1. They were cast out of office themselves. “Thou shalt be no priest to me.” Sad fall! God will not retain idle and ungodly men in office. Those that have no love for Christ and immortal souls, will have no love for their work, and display no activity in it. “Consider this,” says Bishop Taylor, “which is a great truth—that every degree of love to the world is so much taken from the love of God.” “Take heed unto thyself,” lest thou miscarry and become a castaway.

2. They deprived their posterity of honour. “I will also forget thy children.” What will the rising generation be without the means of knowing and loving God? What will the nation become when its “candlestick is removed out of its place”? It is sad to be forgotten of God. The sun does not shine on more wretched creatures, than on the awful masses of our fellow-creatures growing up in ignorance and estrangement from God. “Where there is no vision, the people perish.” God only knows how far the ministers of his word are the cause of this destruction. “When I say unto the wicked, Thou shalt surely die; and thou givest him not warning, nor speakest to warn the wicked from his wicked way, to save his life; the same wicked man shall die in his iniquity; but his blood will I require at thine hand” (Ezekiel 3:18; cf. Psalms 51:14; Acts 20:26).

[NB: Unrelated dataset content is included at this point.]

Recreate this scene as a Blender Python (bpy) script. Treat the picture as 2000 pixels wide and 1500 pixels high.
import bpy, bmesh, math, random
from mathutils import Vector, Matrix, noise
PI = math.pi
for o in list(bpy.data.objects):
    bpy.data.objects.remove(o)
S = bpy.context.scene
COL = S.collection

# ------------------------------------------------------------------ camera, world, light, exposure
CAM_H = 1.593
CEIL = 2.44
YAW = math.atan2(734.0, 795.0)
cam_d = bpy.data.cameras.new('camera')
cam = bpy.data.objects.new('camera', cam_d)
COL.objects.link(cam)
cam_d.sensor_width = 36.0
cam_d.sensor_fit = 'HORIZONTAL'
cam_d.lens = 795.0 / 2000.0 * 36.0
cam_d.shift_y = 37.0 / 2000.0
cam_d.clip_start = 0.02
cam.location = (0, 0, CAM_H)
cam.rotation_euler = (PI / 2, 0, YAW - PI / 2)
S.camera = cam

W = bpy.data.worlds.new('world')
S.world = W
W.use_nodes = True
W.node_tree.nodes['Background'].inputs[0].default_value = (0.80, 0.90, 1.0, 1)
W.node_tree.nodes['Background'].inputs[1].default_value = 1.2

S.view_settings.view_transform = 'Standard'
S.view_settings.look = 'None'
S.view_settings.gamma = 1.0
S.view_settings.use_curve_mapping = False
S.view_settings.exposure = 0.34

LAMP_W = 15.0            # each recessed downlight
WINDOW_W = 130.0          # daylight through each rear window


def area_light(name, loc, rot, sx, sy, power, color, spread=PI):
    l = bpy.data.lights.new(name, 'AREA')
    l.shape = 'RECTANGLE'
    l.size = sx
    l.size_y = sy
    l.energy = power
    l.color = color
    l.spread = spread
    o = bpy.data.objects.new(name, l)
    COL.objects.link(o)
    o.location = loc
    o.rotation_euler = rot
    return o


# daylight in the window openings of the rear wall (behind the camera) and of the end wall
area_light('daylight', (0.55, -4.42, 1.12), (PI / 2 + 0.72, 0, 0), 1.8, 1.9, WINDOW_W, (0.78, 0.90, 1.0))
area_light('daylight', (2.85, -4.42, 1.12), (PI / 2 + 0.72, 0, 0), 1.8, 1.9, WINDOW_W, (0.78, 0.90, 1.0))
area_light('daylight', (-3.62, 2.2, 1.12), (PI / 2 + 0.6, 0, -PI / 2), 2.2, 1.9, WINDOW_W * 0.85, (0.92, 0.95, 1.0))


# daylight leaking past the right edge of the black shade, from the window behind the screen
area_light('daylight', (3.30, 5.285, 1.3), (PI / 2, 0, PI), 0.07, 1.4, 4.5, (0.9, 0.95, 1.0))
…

HOMILETIC HINTS AND OUTLINES

Rejecting knowledge. Proves—

1. A wrong spirit: (a) hating to be taught, (b) despising the teacher, (c) resolved to sin.

2. A mournful indication: (a) pride, (b) contempt of God, (c) indifference to truth.

3. A fatal result: (a) deadness of conscience, (b) unbelief of heart, (c) utter rejection of God.

Forgetting God.

1. The course, forgetting his love and goodness, word and power, justice and grace.
2. The result: (a) awful, (b) unexpected, (c) universal, (d) inevitable. “Ignorance is so far from being the mother of devotion, that it is the mother of destruction; lack of knowledge is ruining to any person or people [Matt. Henry].”

Parents who are careless as to themselves, as to their own lives, as to their own shame even, still long that their children should not be as themselves. God tries to touch their hearts where they are least steeled against him. He says not I will forget thee, but I will forget those nearest thy heart, thy children [Pusey].

It is the righteous judgment of God upon negligent parents and unfaithful ministers, to requite their children, for their treatment to his. “I will also forget thy children.” Parents cannot do wrong without injuring their children. Ministers cannot neglect their duty without robbing their people. The iniquities of the fathers and teachers shall be visited on their children.

ILLUSTRATIONS TO CHAPTER 4

Hosea 4:6. Knowledge. Some years ago a vessel sailing on the northern coast of South America was seen to make signals of distress. When hailed by another vessel, they reported themselves as “dying for water!” “Dip it up, then,” was the response; “you are in the mouth of the Amazon river.” There was fresh water all around them, they had nothing to do but to dip it up, and yet they were dying of thirst, because they thought themselves surrounded by the salt sea. How often are men ignorant of their mercies! How sad that they should perish for lack of knowledge! Jesus is near the seeker even when he is tossed upon the oceans of doubt. The sinner has but to stoop down and drink and live; and yet he is ready to perish, as if salvation were hard to find [Spurgeon].

Those are marked for ruin that are deaf to reproof and reject good counsel. “Therefore,” says Bp Pilkington, “let every one keep himself in God’s school-house and learn his lesson diligently. For as the body is nourished with meat, so is the soul with the word of God.”

Hosea 4:6

6 My people are destroyedc for lack of knowledge: because thou hast rejected knowledge, I will also reject thee, that thou shalt be no priest to me: seeing thou hast forgotten the law of thy God, I will also forget thy children.